> **What the task asks**: Report the count of lines that carry the string "Python", and add nothing.

Scripts that build scenes:
——————————

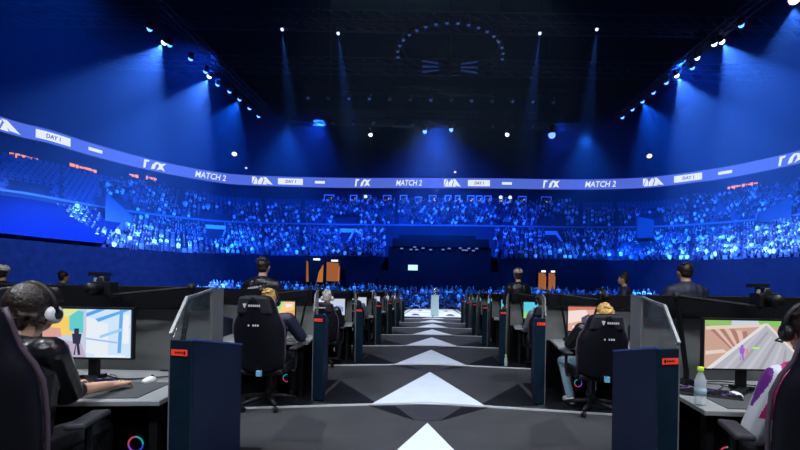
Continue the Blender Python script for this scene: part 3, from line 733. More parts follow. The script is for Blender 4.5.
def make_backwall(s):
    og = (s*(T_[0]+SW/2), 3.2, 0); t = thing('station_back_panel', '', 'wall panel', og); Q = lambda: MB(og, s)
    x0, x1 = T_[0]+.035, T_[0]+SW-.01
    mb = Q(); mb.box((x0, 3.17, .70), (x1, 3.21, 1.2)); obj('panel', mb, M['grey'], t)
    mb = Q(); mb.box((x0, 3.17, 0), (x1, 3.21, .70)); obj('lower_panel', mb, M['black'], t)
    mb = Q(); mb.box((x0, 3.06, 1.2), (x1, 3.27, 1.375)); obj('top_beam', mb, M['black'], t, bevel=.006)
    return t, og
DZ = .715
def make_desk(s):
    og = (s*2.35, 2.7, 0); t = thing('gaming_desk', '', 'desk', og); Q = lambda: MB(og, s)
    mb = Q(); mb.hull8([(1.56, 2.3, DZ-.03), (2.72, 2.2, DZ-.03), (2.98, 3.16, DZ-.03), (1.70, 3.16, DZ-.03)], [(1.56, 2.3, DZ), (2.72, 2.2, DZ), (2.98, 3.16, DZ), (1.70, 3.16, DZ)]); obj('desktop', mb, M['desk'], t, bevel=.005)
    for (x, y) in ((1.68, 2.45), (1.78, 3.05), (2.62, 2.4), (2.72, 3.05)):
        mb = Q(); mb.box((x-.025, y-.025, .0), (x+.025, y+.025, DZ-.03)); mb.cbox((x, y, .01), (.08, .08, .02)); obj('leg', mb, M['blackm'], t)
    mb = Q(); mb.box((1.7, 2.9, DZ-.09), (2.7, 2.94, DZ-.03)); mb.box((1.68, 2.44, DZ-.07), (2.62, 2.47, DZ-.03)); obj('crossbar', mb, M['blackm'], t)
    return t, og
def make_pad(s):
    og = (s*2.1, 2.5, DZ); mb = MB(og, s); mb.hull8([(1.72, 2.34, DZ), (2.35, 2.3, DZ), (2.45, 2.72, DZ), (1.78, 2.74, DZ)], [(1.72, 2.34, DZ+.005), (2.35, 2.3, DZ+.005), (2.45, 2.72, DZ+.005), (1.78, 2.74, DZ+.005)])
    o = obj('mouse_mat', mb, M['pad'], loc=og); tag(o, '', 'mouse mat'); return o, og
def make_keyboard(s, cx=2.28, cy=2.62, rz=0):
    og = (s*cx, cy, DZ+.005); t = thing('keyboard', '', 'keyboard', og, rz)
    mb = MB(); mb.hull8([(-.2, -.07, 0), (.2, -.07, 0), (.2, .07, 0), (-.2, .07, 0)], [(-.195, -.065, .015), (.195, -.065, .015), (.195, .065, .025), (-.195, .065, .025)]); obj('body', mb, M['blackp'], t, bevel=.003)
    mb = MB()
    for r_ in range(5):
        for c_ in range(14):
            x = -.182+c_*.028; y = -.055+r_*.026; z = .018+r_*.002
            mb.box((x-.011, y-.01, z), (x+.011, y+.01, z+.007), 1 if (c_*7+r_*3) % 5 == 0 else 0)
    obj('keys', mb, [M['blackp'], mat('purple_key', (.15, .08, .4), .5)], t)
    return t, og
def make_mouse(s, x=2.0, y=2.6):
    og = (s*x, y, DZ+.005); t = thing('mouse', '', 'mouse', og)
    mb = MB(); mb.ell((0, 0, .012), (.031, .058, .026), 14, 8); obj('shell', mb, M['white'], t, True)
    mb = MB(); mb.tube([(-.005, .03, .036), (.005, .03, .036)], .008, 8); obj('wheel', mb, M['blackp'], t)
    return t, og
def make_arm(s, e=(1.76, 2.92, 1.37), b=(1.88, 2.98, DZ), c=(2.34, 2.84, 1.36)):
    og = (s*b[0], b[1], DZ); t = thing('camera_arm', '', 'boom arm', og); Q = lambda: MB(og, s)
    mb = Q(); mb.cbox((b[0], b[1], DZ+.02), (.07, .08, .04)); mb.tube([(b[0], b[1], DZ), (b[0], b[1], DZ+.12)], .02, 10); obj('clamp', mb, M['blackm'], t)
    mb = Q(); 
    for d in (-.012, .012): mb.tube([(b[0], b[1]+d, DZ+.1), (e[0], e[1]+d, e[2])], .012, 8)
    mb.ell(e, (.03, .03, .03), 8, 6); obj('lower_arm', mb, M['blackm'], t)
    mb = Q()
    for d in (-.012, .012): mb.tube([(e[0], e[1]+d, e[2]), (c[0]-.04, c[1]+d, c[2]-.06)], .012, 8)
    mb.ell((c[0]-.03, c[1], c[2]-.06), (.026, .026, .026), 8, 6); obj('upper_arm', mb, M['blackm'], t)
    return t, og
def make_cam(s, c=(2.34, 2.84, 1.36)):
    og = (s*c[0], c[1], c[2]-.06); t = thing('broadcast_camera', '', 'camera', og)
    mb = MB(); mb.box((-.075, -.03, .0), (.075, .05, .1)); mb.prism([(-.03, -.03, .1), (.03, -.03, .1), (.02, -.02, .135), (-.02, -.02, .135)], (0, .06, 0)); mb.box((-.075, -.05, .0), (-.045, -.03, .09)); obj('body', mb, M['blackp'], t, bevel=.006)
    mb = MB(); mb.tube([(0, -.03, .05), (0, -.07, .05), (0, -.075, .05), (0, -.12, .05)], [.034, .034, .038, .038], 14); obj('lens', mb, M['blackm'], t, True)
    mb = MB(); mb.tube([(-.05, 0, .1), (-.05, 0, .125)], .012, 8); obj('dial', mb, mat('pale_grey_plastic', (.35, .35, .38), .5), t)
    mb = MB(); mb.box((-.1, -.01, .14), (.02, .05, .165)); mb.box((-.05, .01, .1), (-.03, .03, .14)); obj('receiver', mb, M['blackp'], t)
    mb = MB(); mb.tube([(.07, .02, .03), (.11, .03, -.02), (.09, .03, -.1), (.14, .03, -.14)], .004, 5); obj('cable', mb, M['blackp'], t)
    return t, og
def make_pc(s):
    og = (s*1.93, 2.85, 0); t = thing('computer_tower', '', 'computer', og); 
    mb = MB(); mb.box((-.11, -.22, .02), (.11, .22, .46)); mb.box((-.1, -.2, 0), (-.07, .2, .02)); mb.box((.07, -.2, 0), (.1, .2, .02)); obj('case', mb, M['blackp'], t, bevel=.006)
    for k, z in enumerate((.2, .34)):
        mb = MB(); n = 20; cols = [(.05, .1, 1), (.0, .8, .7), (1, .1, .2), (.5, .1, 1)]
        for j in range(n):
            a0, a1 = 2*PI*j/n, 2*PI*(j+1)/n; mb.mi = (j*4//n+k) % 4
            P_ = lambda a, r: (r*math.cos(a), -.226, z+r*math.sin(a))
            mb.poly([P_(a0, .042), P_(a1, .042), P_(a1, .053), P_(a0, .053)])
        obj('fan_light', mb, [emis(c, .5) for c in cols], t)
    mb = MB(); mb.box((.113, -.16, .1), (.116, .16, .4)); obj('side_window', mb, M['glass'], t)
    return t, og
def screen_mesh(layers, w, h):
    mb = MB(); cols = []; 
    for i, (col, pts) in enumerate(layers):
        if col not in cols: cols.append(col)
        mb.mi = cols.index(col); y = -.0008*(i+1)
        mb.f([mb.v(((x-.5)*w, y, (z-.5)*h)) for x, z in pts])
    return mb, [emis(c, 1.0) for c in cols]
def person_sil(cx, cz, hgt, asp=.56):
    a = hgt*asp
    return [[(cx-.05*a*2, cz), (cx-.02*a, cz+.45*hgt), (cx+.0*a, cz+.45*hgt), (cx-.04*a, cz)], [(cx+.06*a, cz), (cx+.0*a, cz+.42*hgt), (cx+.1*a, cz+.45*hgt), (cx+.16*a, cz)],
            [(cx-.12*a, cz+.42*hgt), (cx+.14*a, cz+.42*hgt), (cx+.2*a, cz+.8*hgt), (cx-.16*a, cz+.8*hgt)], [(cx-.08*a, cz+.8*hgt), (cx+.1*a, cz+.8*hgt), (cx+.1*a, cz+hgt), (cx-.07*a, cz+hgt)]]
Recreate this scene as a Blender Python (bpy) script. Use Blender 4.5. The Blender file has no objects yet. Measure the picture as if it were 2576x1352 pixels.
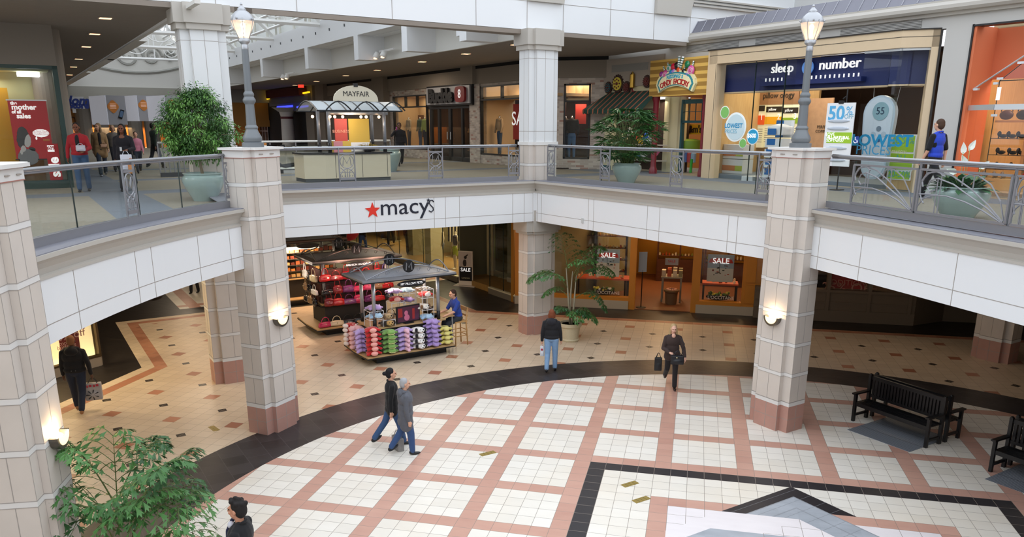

——————————

> **Finished exercise**: 2